Go through the material and write it all out exactly, minus the pictures.
*** Available data
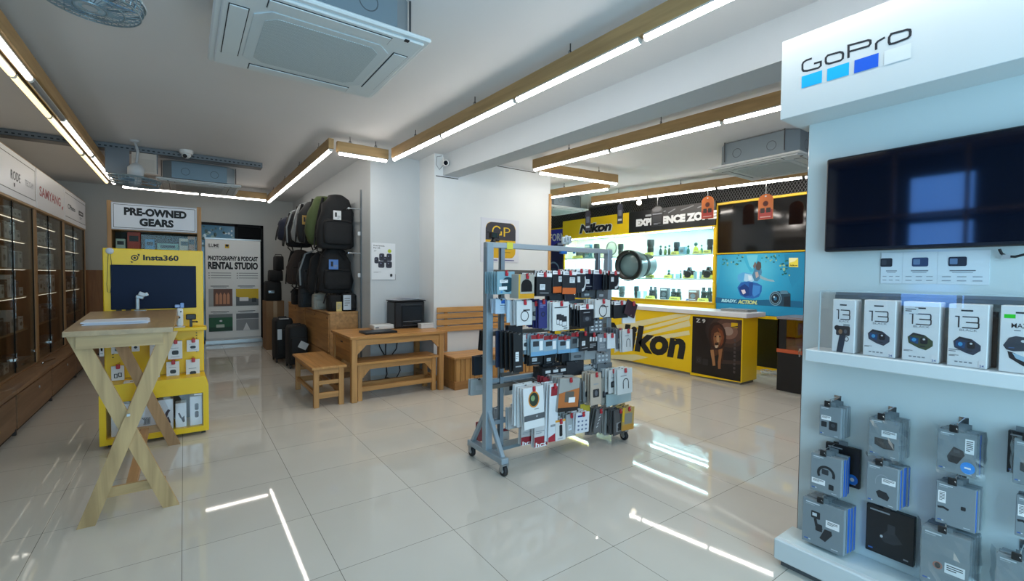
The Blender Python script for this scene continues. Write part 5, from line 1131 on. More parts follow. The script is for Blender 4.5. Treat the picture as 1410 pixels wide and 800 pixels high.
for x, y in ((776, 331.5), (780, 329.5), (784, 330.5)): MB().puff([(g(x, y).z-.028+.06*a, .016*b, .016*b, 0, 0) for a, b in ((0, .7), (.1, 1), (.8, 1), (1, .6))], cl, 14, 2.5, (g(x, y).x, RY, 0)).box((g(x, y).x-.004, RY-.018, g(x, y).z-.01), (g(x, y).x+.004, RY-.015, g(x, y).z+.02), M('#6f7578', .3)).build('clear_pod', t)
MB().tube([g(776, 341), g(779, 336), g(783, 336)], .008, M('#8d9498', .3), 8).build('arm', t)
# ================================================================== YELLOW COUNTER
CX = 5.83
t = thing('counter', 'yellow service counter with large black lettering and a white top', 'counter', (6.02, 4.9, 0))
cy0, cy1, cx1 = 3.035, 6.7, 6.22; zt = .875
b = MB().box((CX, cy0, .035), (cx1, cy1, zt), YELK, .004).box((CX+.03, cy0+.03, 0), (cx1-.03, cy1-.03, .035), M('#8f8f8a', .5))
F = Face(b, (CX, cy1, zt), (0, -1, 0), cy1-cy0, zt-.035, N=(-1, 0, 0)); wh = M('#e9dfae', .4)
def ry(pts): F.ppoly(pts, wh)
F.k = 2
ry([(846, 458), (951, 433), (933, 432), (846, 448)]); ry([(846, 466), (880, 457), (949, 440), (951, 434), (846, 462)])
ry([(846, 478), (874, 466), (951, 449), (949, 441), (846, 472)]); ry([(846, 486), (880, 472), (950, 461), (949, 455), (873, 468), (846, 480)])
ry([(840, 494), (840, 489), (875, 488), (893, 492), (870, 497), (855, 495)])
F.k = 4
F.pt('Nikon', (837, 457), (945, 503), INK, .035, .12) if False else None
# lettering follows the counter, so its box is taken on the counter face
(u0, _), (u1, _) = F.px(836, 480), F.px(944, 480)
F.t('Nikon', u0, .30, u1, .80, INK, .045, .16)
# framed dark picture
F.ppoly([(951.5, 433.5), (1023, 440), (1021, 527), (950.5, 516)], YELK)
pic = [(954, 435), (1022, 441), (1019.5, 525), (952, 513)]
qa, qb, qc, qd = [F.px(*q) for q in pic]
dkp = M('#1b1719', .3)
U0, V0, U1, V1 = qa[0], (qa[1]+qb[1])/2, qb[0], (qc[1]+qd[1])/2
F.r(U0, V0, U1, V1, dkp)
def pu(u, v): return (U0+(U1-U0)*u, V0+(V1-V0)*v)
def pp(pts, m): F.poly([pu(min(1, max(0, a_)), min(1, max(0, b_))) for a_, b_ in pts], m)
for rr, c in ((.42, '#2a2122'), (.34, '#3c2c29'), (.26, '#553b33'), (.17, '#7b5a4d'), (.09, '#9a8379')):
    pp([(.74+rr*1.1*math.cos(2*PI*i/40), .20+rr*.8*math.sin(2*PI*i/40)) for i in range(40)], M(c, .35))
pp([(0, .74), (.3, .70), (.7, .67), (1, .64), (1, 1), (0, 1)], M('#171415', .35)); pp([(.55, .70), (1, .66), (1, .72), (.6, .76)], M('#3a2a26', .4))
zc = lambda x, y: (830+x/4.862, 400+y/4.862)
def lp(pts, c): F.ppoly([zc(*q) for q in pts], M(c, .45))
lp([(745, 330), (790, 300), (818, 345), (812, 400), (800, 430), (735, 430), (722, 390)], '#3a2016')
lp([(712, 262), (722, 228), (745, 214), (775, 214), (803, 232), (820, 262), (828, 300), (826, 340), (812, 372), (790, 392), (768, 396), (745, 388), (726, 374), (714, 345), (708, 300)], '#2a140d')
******
= Written reply =
The Blender Python script for this scene continues. Write part 5, from line 1131 on. More parts follow. The script is for Blender 4.5. Treat the picture as 1410 pixels wide and 800 pixels high.
for x, y in ((776, 331.5), (780, 329.5), (784, 330.5)): MB().puff([(g(x, y).z-.028+.06*a, .016*b, .016*b, 0, 0) for a, b in ((0, .7), (.1, 1), (.8, 1), (1, .6))], cl, 14, 2.5, (g(x, y).x, RY, 0)).box((g(x, y).x-.004, RY-.018, g(x, y).z-.01), (g(x, y).x+.004, RY-.015, g(x, y).z+.02), M('#6f7578', .3)).build('clear_pod', t)
MB().tube([g(776, 341), g(779, 336), g(783, 336)], .008, M('#8d9498', .3), 8).build('arm', t)
# ================================================================== YELLOW COUNTER
CX = 5.83
t = thing('counter', 'yellow service counter with large black lettering and a white top', 'counter', (6.02, 4.9, 0))
cy0, cy1, cx1 = 3.035, 6.7, 6.22; zt = .875
b = MB().box((CX, cy0, .035), (cx1, cy1, zt), YELK, .004).box((CX+.03, cy0+.03, 0), (cx1-.03, cy1-.03, .035), M('#8f8f8a', .5))
F = Face(b, (CX, cy1, zt), (0, -1, 0), cy1-cy0, zt-.035, N=(-1, 0, 0)); wh = M('#e9dfae', .4)
def ry(pts): F.ppoly(pts, wh)
F.k = 2
ry([(846, 458), (951, 433), (933, 432), (846, 448)]); ry([(846, 466), (880, 457), (949, 440), (951, 434), (846, 462)])
ry([(846, 478), (874, 466), (951, 449), (949, 441), (846, 472)]); ry([(846, 486), (880, 472), (950, 461), (949, 455), (873, 468), (846, 480)])
ry([(840, 494), (840, 489), (875, 488), (893, 492), (870, 497), (855, 495)])
F.k = 4
F.pt('Nikon', (837, 457), (945, 503), INK, .035, .12) if False else None
# lettering follows the counter, so its box is taken on the counter face
(u0, _), (u1, _) = F.px(836, 480), F.px(944, 480)
F.t('Nikon', u0, .30, u1, .80, INK, .045, .16)
# framed dark picture
F.ppoly([(951.5, 433.5), (1023, 440), (1021, 527), (950.5, 516)], YELK)
pic = [(954, 435), (1022, 441), (1019.5, 525), (952, 513)]
qa, qb, qc, qd = [F.px(*q) for q in pic]
dkp = M('#1b1719', .3)
U0, V0, U1, V1 = qa[0], (qa[1]+qb[1])/2, qb[0], (qc[1]+qd[1])/2
F.r(U0, V0, U1, V1, dkp)
def pu(u, v): return (U0+(U1-U0)*u, V0+(V1-V0)*v)
def pp(pts, m): F.poly([pu(min(1, max(0, a_)), min(1, max(0, b_))) for a_, b_ in pts], m)
for rr, c in ((.42, '#2a2122'), (.34, '#3c2c29'), (.26, '#553b33'), (.17, '#7b5a4d'), (.09, '#9a8379')):
    pp([(.74+rr*1.1*math.cos(2*PI*i/40), .20+rr*.8*math.sin(2*PI*i/40)) for i in range(40)], M(c, .35))
pp([(0, .74), (.3, .70), (.7, .67), (1, .64), (1, 1), (0, 1)], M('#171415', .35)); pp([(.55, .70), (1, .66), (1, .72), (.6, .76)], M('#3a2a26', .4))
zc = lambda x, y: (830+x/4.862, 400+y/4.862)
def lp(pts, c): F.ppoly([zc(*q) for q in pts], M(c, .45))
lp([(745, 330), (790, 300), (818, 345), (812, 400), (800, 430), (735, 430), (722, 390)], '#3a2016')
lp([(712, 262), (722, 228), (745, 214), (775, 214), (803, 232), (820, 262), (828, 300), (826, 340), (812, 372), (790, 392), (768, 396), (745, 388), (726, 374), (714, 345), (708, 300)], '#2a140d')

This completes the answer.